[Scene modeling code data]
========
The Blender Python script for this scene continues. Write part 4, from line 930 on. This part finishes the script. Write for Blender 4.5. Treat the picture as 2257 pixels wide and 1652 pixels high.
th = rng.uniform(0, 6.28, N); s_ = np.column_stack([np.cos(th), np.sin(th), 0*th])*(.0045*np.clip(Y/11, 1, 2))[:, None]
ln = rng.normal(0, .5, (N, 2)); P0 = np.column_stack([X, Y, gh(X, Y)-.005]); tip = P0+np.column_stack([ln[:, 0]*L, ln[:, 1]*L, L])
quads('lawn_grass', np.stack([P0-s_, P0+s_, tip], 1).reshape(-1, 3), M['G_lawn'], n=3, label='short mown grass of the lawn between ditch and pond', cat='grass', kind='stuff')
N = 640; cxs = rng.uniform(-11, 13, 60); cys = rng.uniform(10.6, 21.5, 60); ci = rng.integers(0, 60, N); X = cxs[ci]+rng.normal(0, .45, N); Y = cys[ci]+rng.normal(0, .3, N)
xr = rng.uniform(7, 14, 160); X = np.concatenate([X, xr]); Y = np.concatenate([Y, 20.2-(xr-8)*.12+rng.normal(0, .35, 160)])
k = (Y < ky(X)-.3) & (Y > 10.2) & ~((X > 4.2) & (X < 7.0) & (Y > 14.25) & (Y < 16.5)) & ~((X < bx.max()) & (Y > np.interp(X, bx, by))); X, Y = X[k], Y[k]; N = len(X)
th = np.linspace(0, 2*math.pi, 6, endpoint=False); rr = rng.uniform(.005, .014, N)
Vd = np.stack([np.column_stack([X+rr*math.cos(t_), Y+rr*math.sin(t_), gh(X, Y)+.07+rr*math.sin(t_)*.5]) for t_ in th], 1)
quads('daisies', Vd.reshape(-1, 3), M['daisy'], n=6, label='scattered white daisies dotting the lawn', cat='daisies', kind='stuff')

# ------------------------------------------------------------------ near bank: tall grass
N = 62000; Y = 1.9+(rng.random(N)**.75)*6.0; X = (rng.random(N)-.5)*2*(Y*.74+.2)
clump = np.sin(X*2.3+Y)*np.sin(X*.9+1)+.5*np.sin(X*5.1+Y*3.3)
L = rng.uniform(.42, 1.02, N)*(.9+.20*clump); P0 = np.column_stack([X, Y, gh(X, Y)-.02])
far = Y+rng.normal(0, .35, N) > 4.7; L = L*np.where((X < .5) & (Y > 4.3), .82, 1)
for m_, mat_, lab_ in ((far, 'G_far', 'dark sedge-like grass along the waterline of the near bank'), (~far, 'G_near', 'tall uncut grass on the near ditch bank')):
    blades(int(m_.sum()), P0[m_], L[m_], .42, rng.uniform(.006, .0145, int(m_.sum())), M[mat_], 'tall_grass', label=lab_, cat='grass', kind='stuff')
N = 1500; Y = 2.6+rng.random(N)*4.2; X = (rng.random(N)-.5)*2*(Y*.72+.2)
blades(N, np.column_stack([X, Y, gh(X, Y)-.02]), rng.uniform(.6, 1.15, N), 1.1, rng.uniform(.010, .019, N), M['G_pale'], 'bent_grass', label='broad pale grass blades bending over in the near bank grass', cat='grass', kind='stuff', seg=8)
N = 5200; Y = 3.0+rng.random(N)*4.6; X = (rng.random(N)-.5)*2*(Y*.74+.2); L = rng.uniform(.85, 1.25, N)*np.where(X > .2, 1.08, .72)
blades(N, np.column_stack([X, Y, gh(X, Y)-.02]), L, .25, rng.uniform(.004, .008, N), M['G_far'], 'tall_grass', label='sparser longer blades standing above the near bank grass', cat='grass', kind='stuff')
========
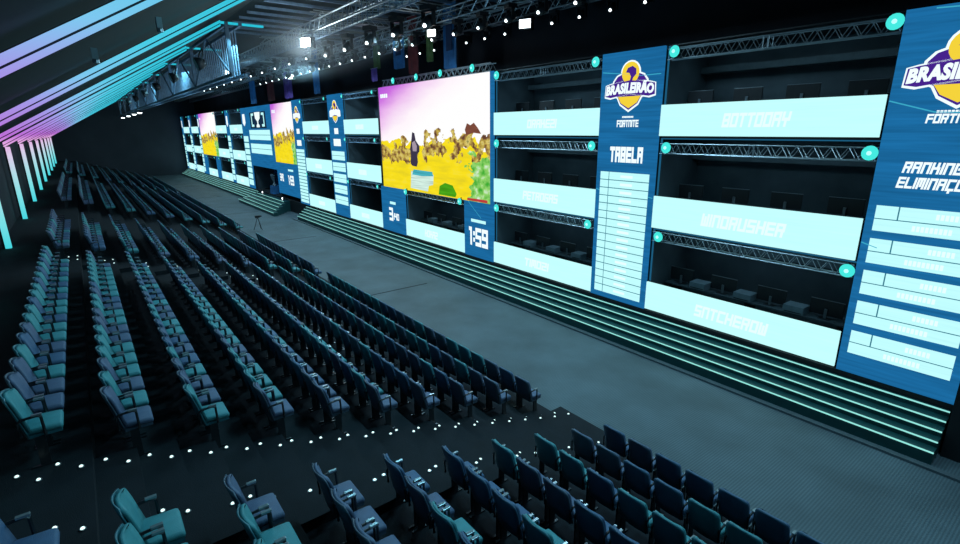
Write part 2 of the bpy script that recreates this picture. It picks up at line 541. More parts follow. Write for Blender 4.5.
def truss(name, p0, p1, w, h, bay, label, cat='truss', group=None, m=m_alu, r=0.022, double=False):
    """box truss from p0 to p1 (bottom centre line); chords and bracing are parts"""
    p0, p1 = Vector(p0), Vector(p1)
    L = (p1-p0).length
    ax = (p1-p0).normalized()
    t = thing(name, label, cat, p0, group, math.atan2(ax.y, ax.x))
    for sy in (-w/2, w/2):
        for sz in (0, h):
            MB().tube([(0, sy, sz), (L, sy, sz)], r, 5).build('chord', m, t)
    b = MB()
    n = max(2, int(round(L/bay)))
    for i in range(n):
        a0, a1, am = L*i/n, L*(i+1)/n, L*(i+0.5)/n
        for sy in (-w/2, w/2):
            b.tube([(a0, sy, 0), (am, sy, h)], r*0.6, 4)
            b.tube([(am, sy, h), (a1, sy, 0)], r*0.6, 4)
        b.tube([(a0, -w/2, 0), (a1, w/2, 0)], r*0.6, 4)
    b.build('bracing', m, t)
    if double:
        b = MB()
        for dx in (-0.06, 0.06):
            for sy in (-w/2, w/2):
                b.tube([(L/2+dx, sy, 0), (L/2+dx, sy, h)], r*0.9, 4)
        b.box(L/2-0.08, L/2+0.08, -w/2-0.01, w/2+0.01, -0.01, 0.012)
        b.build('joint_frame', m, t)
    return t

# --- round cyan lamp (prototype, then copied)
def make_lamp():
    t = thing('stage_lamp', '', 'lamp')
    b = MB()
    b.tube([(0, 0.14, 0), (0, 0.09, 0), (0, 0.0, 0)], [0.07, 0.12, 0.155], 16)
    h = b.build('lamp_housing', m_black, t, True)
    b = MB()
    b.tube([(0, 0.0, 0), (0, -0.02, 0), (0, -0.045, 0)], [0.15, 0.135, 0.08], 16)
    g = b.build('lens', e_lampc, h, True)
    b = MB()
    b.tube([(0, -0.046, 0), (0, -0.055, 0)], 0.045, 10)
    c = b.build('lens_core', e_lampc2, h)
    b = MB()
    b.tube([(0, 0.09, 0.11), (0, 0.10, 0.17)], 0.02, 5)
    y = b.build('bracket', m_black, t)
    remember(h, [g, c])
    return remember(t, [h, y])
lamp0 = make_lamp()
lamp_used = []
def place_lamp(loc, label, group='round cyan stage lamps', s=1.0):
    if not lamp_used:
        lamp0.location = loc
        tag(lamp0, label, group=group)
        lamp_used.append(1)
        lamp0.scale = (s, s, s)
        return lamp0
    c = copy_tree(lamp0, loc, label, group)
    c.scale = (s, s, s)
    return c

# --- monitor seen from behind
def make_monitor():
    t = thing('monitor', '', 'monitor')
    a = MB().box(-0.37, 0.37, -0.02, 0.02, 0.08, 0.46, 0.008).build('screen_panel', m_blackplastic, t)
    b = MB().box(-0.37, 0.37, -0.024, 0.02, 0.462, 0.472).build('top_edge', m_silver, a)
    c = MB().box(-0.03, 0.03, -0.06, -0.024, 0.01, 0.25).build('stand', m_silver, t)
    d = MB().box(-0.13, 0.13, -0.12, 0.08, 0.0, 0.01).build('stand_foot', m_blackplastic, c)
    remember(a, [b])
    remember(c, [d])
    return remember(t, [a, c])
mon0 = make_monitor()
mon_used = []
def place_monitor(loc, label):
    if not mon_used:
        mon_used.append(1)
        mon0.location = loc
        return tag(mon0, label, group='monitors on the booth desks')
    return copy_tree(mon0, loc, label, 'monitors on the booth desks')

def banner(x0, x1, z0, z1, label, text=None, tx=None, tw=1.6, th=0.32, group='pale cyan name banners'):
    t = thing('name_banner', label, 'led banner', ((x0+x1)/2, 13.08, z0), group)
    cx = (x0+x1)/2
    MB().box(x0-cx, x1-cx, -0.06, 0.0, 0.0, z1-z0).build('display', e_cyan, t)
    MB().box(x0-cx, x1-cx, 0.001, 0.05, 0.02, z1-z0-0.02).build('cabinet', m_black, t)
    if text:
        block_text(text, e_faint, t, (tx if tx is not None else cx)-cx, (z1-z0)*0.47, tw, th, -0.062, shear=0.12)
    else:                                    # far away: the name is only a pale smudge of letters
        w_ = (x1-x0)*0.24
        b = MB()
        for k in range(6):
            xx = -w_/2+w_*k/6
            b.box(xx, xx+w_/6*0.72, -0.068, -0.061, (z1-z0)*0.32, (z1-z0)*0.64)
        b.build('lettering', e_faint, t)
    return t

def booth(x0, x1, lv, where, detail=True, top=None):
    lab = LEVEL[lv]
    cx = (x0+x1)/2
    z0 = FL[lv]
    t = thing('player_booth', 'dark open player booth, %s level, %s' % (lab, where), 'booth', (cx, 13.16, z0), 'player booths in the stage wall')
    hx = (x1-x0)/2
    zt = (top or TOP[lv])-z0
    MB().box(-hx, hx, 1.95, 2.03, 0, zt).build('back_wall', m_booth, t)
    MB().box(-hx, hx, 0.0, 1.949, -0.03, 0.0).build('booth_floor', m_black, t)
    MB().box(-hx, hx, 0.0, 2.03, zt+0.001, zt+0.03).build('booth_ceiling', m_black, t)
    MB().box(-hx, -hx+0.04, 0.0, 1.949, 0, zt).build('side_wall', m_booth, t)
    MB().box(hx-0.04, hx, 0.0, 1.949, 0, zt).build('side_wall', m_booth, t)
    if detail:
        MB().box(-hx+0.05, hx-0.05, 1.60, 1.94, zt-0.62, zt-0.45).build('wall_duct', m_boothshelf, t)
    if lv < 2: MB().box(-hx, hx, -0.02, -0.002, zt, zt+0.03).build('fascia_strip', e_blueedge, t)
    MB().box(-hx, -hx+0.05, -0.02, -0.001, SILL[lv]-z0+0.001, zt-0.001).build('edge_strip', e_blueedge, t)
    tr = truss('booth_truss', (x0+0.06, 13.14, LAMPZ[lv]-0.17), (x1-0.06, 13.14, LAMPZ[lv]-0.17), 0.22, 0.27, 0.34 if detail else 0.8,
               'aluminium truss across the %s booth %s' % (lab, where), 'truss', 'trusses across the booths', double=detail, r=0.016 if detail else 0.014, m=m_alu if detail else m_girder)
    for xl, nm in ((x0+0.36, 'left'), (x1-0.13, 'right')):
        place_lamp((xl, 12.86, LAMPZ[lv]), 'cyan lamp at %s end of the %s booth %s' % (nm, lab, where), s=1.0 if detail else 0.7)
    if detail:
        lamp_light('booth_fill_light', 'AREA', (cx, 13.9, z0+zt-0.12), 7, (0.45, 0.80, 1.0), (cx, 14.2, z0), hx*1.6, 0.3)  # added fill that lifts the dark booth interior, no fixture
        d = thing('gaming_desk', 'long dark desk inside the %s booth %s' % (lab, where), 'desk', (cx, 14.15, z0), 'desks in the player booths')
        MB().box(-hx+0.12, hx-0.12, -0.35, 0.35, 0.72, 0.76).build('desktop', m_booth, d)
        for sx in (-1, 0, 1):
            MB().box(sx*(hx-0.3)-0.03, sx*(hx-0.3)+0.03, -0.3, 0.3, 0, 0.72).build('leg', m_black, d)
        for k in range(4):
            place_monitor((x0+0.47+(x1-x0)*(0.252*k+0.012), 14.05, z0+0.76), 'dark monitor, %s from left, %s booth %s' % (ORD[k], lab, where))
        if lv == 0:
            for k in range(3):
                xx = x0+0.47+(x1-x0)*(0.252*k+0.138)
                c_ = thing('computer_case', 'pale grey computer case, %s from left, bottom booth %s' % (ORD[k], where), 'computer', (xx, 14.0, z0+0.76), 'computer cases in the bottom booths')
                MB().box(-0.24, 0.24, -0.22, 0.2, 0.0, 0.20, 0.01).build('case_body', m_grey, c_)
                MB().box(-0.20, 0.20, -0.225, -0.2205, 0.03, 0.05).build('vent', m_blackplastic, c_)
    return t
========
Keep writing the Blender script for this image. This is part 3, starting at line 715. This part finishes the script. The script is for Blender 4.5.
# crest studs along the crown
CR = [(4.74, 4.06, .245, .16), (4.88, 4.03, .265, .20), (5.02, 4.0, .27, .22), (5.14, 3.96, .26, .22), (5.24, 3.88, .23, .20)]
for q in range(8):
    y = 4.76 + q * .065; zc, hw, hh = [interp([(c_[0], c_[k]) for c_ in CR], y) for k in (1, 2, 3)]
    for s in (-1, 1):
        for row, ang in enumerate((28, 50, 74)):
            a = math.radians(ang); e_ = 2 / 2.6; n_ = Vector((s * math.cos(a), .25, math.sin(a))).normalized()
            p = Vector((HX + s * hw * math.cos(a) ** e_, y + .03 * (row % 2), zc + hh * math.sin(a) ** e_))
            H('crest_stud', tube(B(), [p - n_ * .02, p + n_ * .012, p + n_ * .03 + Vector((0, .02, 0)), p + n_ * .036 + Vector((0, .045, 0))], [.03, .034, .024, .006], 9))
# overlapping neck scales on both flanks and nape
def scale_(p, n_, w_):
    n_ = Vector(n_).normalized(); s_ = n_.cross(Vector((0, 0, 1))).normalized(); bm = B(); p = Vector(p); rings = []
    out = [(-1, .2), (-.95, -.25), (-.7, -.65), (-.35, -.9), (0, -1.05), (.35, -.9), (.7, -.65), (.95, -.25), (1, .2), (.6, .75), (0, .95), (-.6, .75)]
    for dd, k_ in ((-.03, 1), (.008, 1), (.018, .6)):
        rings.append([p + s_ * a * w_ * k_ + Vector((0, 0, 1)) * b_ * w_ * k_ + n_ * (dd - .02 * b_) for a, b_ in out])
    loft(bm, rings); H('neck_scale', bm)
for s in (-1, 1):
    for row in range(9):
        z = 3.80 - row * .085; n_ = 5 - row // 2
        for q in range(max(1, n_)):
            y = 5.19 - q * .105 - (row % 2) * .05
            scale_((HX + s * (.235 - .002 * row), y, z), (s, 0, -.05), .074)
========
Given request: Provide the count, and nothing else, of lines in the data above where the word "picture" occurs.

The reply: 2